Benefits vs. Non-Competes
Each year we look at distributor sales compensation and find that most distributorships offer a variation of the commission plus formula, where salespeople earn what they are paid, based upon their ability. It is a fair and straightforward process, whereby a given amount of revenue produced by the salesperson creates a specific cost to the distributorship.
Of course, fairness is in the eye of the beholder. For employers, it may be disturbing if a few accounts become large enough that the salesperson does not have to work very hard to achieve a reasonable income. That person may have little incentive to chase new business. He or she is also a prime prospect for leaving the company to establish a separate distributorship. Despite non-compete contracts, there is a chance that any large accounts held by that salesperson may not continue as customers.

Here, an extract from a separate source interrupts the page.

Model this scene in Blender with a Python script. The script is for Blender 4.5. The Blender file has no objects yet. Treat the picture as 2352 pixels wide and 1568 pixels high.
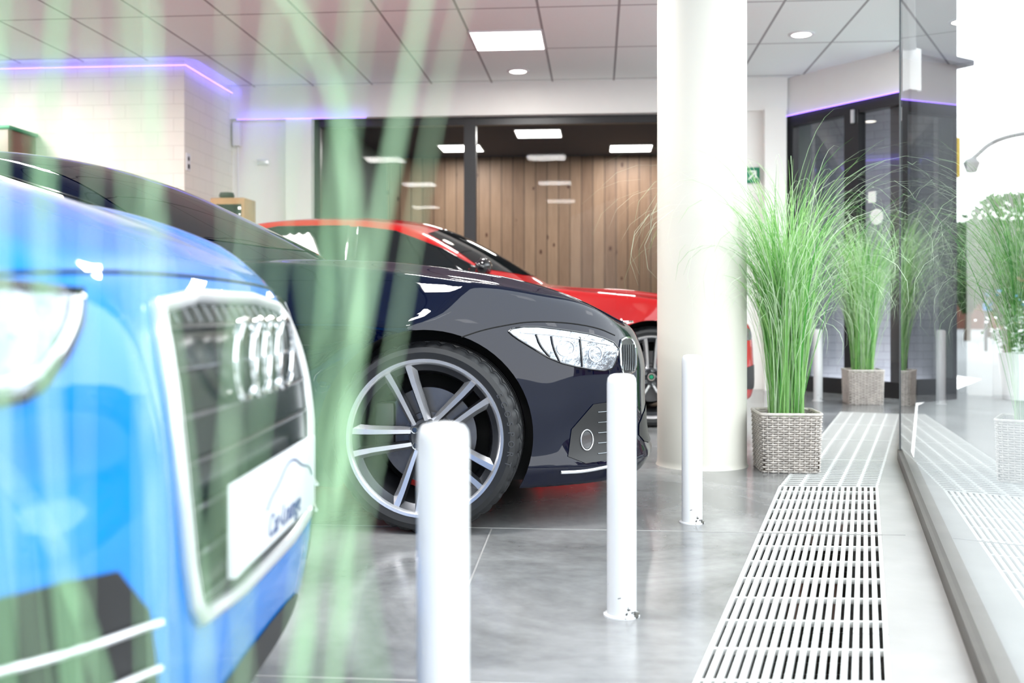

For the salesperson, continual increases in out-of-pocket costs for benefits and expenses can be irksome, as well as a perception that the workload for some may not be quite as heavy as for others.
In some cases, it might be appropriate to use a team sales approach as accounts grow larger. If more than one salesperson is involved, the client would be more apt to identify with the distributorship, rather than the individual. Split commissions would also be an incentive for a salesperson to broaden his or her client base.
It might also be a more fair arrangement to create an agreement where increased levels of sales success (as defined by the company) generate higher percentages of benefits absorbed by the distributorship. This could help keep the salesperson more focused on sales and less interested in greener pastures elsewhere.